Instruction: Exactly the lines from the start of the data through the line containing "COL = sc.collection" should be output, with both ends kept and nothing added.

Supplied information:

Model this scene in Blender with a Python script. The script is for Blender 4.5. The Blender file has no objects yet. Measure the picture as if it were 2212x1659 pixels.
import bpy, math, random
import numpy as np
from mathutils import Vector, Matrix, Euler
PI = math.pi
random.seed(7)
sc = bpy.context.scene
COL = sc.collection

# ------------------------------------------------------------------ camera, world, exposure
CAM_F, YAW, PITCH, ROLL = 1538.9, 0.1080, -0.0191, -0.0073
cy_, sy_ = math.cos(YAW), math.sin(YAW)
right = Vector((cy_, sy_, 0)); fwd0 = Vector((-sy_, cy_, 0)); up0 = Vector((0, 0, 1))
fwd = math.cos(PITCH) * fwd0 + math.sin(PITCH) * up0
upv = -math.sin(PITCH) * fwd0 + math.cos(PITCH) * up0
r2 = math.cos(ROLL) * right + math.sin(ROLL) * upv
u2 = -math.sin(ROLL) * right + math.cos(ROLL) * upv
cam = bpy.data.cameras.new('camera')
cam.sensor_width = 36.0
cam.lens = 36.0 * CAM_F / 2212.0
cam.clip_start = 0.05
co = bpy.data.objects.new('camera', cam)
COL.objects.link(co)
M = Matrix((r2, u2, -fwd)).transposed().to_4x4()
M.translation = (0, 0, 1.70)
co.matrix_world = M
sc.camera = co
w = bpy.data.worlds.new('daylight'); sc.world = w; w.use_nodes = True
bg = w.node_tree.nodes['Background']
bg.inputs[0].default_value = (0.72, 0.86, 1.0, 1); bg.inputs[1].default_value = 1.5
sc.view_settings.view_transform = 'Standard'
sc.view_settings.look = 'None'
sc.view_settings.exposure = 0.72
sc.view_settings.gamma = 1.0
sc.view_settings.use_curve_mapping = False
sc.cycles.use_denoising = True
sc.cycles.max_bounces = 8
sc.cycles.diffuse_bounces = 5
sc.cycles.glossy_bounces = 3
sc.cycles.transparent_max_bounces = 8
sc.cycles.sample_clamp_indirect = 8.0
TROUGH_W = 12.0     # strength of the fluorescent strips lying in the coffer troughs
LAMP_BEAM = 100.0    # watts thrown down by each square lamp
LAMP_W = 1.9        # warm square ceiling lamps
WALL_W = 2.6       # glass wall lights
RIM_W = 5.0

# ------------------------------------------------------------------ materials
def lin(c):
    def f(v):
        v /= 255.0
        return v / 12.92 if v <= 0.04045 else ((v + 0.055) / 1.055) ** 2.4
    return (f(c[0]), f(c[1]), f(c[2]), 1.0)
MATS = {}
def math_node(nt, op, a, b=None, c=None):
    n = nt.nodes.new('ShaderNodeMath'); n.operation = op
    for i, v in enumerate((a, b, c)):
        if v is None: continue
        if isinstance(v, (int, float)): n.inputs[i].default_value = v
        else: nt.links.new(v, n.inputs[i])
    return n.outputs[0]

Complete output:
Model this scene in Blender with a Python script. The script is for Blender 4.5. The Blender file has no objects yet. Measure the picture as if it were 2212x1659 pixels.
import bpy, math, random
import numpy as np
from mathutils import Vector, Matrix, Euler
PI = math.pi
random.seed(7)
sc = bpy.context.scene
COL = sc.collection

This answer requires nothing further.